**Data section:**
..............................

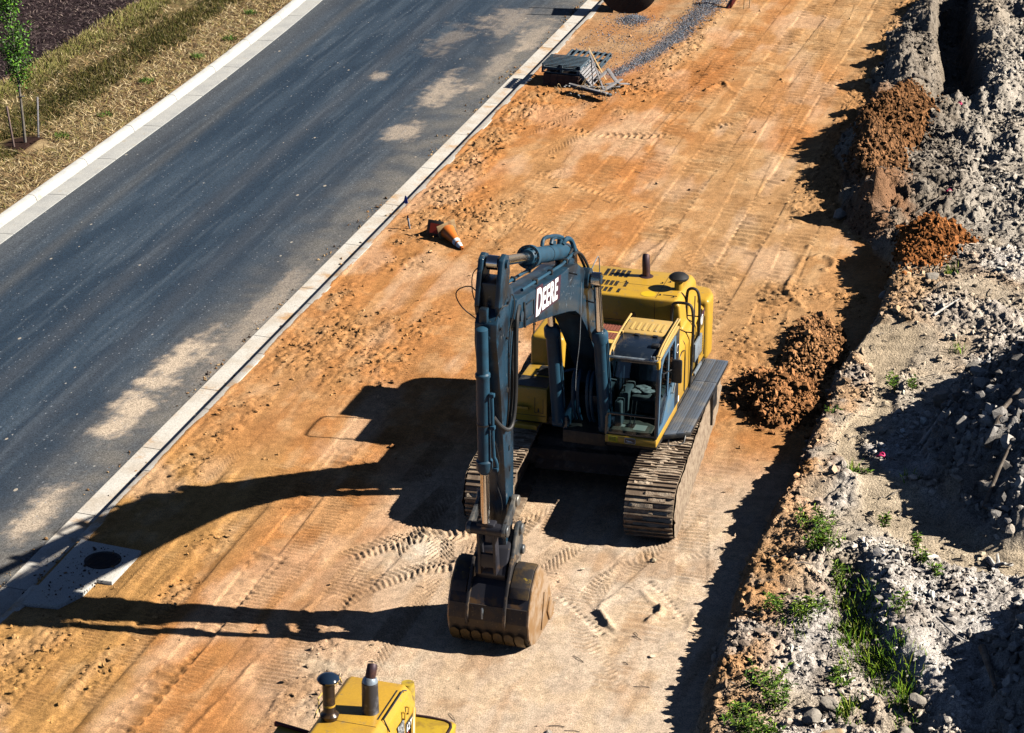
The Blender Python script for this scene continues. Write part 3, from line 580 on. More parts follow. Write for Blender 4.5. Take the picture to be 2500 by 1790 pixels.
# tufts in the straw
def tuft(x, y, z, n, r, hmin, hmax, cols): 
    a = rng.uniform(0, 6.283, n); q = r*np.sqrt(rng.uniform(0, 1, n))
    return x+q*np.cos(a), y+q*np.sin(a), np.full(n, z), rng.uniform(hmin, hmax, n), pick(n, cols)
GR = [(.07, .16, .02), (.11, .22, .03), (.05, .11, .02), (.16, .22, .04)]
P = [tuft(tx, ty, 0, 160, .22, .06, .2, GR) for tx, ty in ((-28.9, 50.0), (-29.3, 60.0), (-29.1, 66.3), (-28.9, 68.4), (-29.4, 71.5), (-30.1, 73.3), (-30.2, 74.6), (-29.6, 57.9), (-29.5, 63.4))]
x, y, z, h_, c_ = [np.concatenate([p[i] for p in P]) for i in range(5)]
tag(blades('weed_tufts', x, y, z, h_, np.full(len(x), .025), rng.uniform(.3, .9, len(x)), c_, LEAFM), 'small green weed tufts sprouting through the straw', None, None, 'stuff')

# ------------------------------------------------------------------ excavator
# local frame: x to the cab side, y to the counterweight, z up
EX = thing('excavator', 'large yellow tracked excavator with blue-black boom and arm, bucket resting on the dirt', 'excavator', (-10.14, 41.72, 0), RAD(-.4))
UC = Matrix.Rotation(RAD(4.2), 4, 'Z')      # the tracks stand a few degrees off the upper body
def track(cx):
    R, zc, hl = .50, .56, 2.65
    pts = []; per = 2*2*hl+2*math.pi*R; n = 60
    for i in range(n):
        d = (i+.3)*per/n
        if d < 2*hl: p = (-hl+d, zc+R, 0); sag = -.06*math.sin(math.pi*d/(2*hl)); p = (p[0], p[1]+sag, 0)
        elif d < 2*hl+math.pi*R: a = (d-2*hl)/R; p = (hl+R*math.sin(a), zc+R*math.cos(a), a)
        elif d < 4*hl+math.pi*R: p = (hl-(d-2*hl-math.pi*R), zc-R, math.pi)
        else: a = (d-4*hl-math.pi*R)/R; p = (-hl-R*math.sin(a), zc-R*math.cos(a), math.pi+a)
        pts.append(p)
    belt = MB(); mud = MB(); pitch = per/n
    rr = random.Random(int(cx*10))
    for (y, z, a) in pts:
        T = UC @ Matrix.Translation((cx, y, z)) @ Matrix.Rotation(-a, 4, 'X')
        belt.box((-.455, -pitch/2-.004, -.012), (.455, pitch/2+.004, .014), T=T)
        for gy in (-.085, .03): belt.box((-.455, gy-.012, .014), (.455, gy+.012, .055), T=T)
        belt.box((-.10, -pitch/2, -.09), (.10, pitch/2, -.012), T=T)
        if a < 1.9 or a > 4.4:
            for gy in (-.028, .087):
                if rr.random() < .88:
                    w0 = rr.uniform(-.45, .0); w1 = min(.45, w0+rr.uniform(.3, .85)); k = 6
                    vs = []; fs = []
                    for i in range(k+1):
                        xx = w0+(w1-w0)*i/k; hh = .014+rr.uniform(.012, .045); e_ = .043*rr.uniform(.7, 1.05)
                        vs += [(xx, gy-e_, .012), (xx, gy-e_*.9, hh), (xx, gy+e_*.9, hh*rr.uniform(.8, 1.05)), (xx, gy+e_, .012)]
                    for i in range(k):
                        for j in range(3): fs.append((i*4+j, i*4+j+1, i*4+j+5, i*4+j+4))
                    fs += [(0, 1, 2, 3), (k*4, k*4+1, k*4+2, k*4+3)]
                    mud.add(vs, fs, T)
    t = belt.build('track', TRK, EX); tag(mud.build('caked_mud', MUD, t), kind='stuff')
    f = MB()
    for sx in (-1, 1): f.prism([(-2.2, .38), (2.2, .38), (2.3, .62), (2.0, .86), (-2.0, .86), (-2.3, .62)], cx+sx*.2-.05, cx+sx*.2+.05, 'x', .02, UC)
    f.box((cx-.2, -2.35, .14), (cx+.2, 2.35, 1.0), 0, UC)
    f.build('track_frame', TRK, t)
    for y, nm in ((-hl, 'idler'), (hl, 'sprocket')): MB().lathe((cx-.11, y, zc), (cx+.11, y, zc), [(0, .2), (.01, .40), (.3, .40), (.35, .43), (.65, .43), (.7, .40), (.99, .40), (1, .2)], 32, T=UC).build(nm, TRK, t)
    rl = MB()
    for i in range(8): rl.lathe((cx-.16, -1.95+i*.557, .24), (cx+.16, -1.95+i*.557, .24), [(0, .12), (.25, .12), (.3, .09), (.7, .09), (.75, .12), (1, .12)], 16, T=UC)
    each(rl, 'track_roller', TRK, t)
    # packed earth hanging on the outer edge of the shoes
    mb = MB(); k = 46; xo = cx+.462*(1 if cx > 0 else -1); sg = 1 if cx > 0 else -1; vs = []; fs = []
    for i in range(k+1):
        y = -3.17+6.34*i/k; e = math.sqrt(max(0, 1-max(0, abs(y)-2.65)**2/.525**2)); zt = .56+.50*e+.02*rr.uniform(-1, 1); zb_ = .56-.53*e
        for j in range(6): q = j/5; vs.append((xo+sg*(.012+.022*rr.random()+.03*math.sin(math.pi*q)), y, zb_+(zt-zb_)*q))
    for i in range(k):
        for j in range(5): fs.append((i*6+j, i*6+j+1, i*6+j+7, i*6+j+6))
    mb.add(vs, fs, UC); tag(mb.build('caked_mud', SIDEMUD, t), kind='stuff')
    return t
for cx in (1.455, -1.555): track(cx)
m = MB(); m.prism([(-1.2, .42), (1.2, .42), (.8, .92), (-.8, .92)], -1.1, 1.05, 'x', .03, UC)
for y in (-.85, .85): m.box((-1.4, y-.22, .45), (1.3, y+.22, .8), .03, UC)
m.build('undercarriage_frame', mat('dark_muddy_frame', (.05, .042, .036), .8, 0, (.16, .125, .095), 4, .5, .68, bump=.02, bsc=20), EX)  # very dark base colour with lighter muddy patches
m = MB(); m.lathe((0, 0, .88), (0, 0, 1.14), [(0, .78), (.5, .78), (.5, .72), (1, .72)], 40); m.build('swing_bearing', TRK, EX)
# upper frame
m = MB(); m.box((-1.5, -.72, 1.12), (-.4, 3.1, 1.3), .02); m.box((-.42, -1.35, 1.1), (.42, 3.1, 1.36), .02); m.box((.42, -1.3, 1.12), (1.42, 3.1, 1.28), .02)
m.build('upper_frame', mat('shade_black_frame', (.02, .018, .016), .7, 0, (.06, .045, .03), 5), EX)  # frame coloured black to stand in for the darkness under the upper body
m = MB()
for sx in (-.42, .34): m.prism([(-1.3, 1.3), (.9, 1.3), (.9, 1.7), (.35, 2.35), (-.1, 2.35), (-.7, 1.75), (-1.3, 1.6)], sx, sx+.08, 'x', .01)
m.box((-.34, -.4, 1.3), (.34, 1.4, 1.7), .02)
each(m, 'boom_mount', STEEL, EX)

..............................

**Direction:** Print the whole listing above once more, word for word, without its pictures.

**Output below:**
The Blender Python script for this scene continues. Write part 3, from line 580 on. More parts follow. Write for Blender 4.5. Take the picture to be 2500 by 1790 pixels.
# tufts in the straw
def tuft(x, y, z, n, r, hmin, hmax, cols): 
    a = rng.uniform(0, 6.283, n); q = r*np.sqrt(rng.uniform(0, 1, n))
    return x+q*np.cos(a), y+q*np.sin(a), np.full(n, z), rng.uniform(hmin, hmax, n), pick(n, cols)
GR = [(.07, .16, .02), (.11, .22, .03), (.05, .11, .02), (.16, .22, .04)]
P = [tuft(tx, ty, 0, 160, .22, .06, .2, GR) for tx, ty in ((-28.9, 50.0), (-29.3, 60.0), (-29.1, 66.3), (-28.9, 68.4), (-29.4, 71.5), (-30.1, 73.3), (-30.2, 74.6), (-29.6, 57.9), (-29.5, 63.4))]
x, y, z, h_, c_ = [np.concatenate([p[i] for p in P]) for i in range(5)]
tag(blades('weed_tufts', x, y, z, h_, np.full(len(x), .025), rng.uniform(.3, .9, len(x)), c_, LEAFM), 'small green weed tufts sprouting through the straw', None, None, 'stuff')

# ------------------------------------------------------------------ excavator
# local frame: x to the cab side, y to the counterweight, z up
EX = thing('excavator', 'large yellow tracked excavator with blue-black boom and arm, bucket resting on the dirt', 'excavator', (-10.14, 41.72, 0), RAD(-.4))
UC = Matrix.Rotation(RAD(4.2), 4, 'Z')      # the tracks stand a few degrees off the upper body
def track(cx):
    R, zc, hl = .50, .56, 2.65
    pts = []; per = 2*2*hl+2*math.pi*R; n = 60
    for i in range(n):
        d = (i+.3)*per/n
        if d < 2*hl: p = (-hl+d, zc+R, 0); sag = -.06*math.sin(math.pi*d/(2*hl)); p = (p[0], p[1]+sag, 0)
        elif d < 2*hl+math.pi*R: a = (d-2*hl)/R; p = (hl+R*math.sin(a), zc+R*math.cos(a), a)
        elif d < 4*hl+math.pi*R: p = (hl-(d-2*hl-math.pi*R), zc-R, math.pi)
        else: a = (d-4*hl-math.pi*R)/R; p = (-hl-R*math.sin(a), zc-R*math.cos(a), math.pi+a)
        pts.append(p)
    belt = MB(); mud = MB(); pitch = per/n
    rr = random.Random(int(cx*10))
    for (y, z, a) in pts:
        T = UC @ Matrix.Translation((cx, y, z)) @ Matrix.Rotation(-a, 4, 'X')
        belt.box((-.455, -pitch/2-.004, -.012), (.455, pitch/2+.004, .014), T=T)
        for gy in (-.085, .03): belt.box((-.455, gy-.012, .014), (.455, gy+.012, .055), T=T)
        belt.box((-.10, -pitch/2, -.09), (.10, pitch/2, -.012), T=T)
        if a < 1.9 or a > 4.4:
            for gy in (-.028, .087):
                if rr.random() < .88:
                    w0 = rr.uniform(-.45, .0); w1 = min(.45, w0+rr.uniform(.3, .85)); k = 6
                    vs = []; fs = []
                    for i in range(k+1):
                        xx = w0+(w1-w0)*i/k; hh = .014+rr.uniform(.012, .045); e_ = .043*rr.uniform(.7, 1.05)
                        vs += [(xx, gy-e_, .012), (xx, gy-e_*.9, hh), (xx, gy+e_*.9, hh*rr.uniform(.8, 1.05)), (xx, gy+e_, .012)]
                    for i in range(k):
                        for j in range(3): fs.append((i*4+j, i*4+j+1, i*4+j+5, i*4+j+4))
                    fs += [(0, 1, 2, 3), (k*4, k*4+1, k*4+2, k*4+3)]
                    mud.add(vs, fs, T)
    t = belt.build('track', TRK, EX); tag(mud.build('caked_mud', MUD, t), kind='stuff')
    f = MB()
    for sx in (-1, 1): f.prism([(-2.2, .38), (2.2, .38), (2.3, .62), (2.0, .86), (-2.0, .86), (-2.3, .62)], cx+sx*.2-.05, cx+sx*.2+.05, 'x', .02, UC)
    f.box((cx-.2, -2.35, .14), (cx+.2, 2.35, 1.0), 0, UC)
    f.build('track_frame', TRK, t)
    for y, nm in ((-hl, 'idler'), (hl, 'sprocket')): MB().lathe((cx-.11, y, zc), (cx+.11, y, zc), [(0, .2), (.01, .40), (.3, .40), (.35, .43), (.65, .43), (.7, .40), (.99, .40), (1, .2)], 32, T=UC).build(nm, TRK, t)
    rl = MB()
    for i in range(8): rl.lathe((cx-.16, -1.95+i*.557, .24), (cx+.16, -1.95+i*.557, .24), [(0, .12), (.25, .12), (.3, .09), (.7, .09), (.75, .12), (1, .12)], 16, T=UC)
    each(rl, 'track_roller', TRK, t)
    # packed earth hanging on the outer edge of the shoes
    mb = MB(); k = 46; xo = cx+.462*(1 if cx > 0 else -1); sg = 1 if cx > 0 else -1; vs = []; fs = []
    for i in range(k+1):
        y = -3.17+6.34*i/k; e = math.sqrt(max(0, 1-max(0, abs(y)-2.65)**2/.525**2)); zt = .56+.50*e+.02*rr.uniform(-1, 1); zb_ = .56-.53*e
        for j in range(6): q = j/5; vs.append((xo+sg*(.012+.022*rr.random()+.03*math.sin(math.pi*q)), y, zb_+(zt-zb_)*q))
    for i in range(k):
        for j in range(5): fs.append((i*6+j, i*6+j+1, i*6+j+7, i*6+j+6))
    mb.add(vs, fs, UC); tag(mb.build('caked_mud', SIDEMUD, t), kind='stuff')
    return t
for cx in (1.455, -1.555): track(cx)
m = MB(); m.prism([(-1.2, .42), (1.2, .42), (.8, .92), (-.8, .92)], -1.1, 1.05, 'x', .03, UC)
for y in (-.85, .85): m.box((-1.4, y-.22, .45), (1.3, y+.22, .8), .03, UC)
m.build('undercarriage_frame', mat('dark_muddy_frame', (.05, .042, .036), .8, 0, (.16, .125, .095), 4, .5, .68, bump=.02, bsc=20), EX)  # very dark base colour with lighter muddy patches
m = MB(); m.lathe((0, 0, .88), (0, 0, 1.14), [(0, .78), (.5, .78), (.5, .72), (1, .72)], 40); m.build('swing_bearing', TRK, EX)
# upper frame
m = MB(); m.box((-1.5, -.72, 1.12), (-.4, 3.1, 1.3), .02); m.box((-.42, -1.35, 1.1), (.42, 3.1, 1.36), .02); m.box((.42, -1.3, 1.12), (1.42, 3.1, 1.28), .02)
m.build('upper_frame', mat('shade_black_frame', (.02, .018, .016), .7, 0, (.06, .045, .03), 5), EX)  # frame coloured black to stand in for the darkness under the upper body
m = MB()
for sx in (-.42, .34): m.prism([(-1.3, 1.3), (.9, 1.3), (.9, 1.7), (.35, 2.35), (-.1, 2.35), (-.7, 1.75), (-1.3, 1.6)], sx, sx+.08, 'x', .01)
m.box((-.34, -.4, 1.3), (.34, 1.4, 1.7), .02)
each(m, 'boom_mount', STEEL, EX)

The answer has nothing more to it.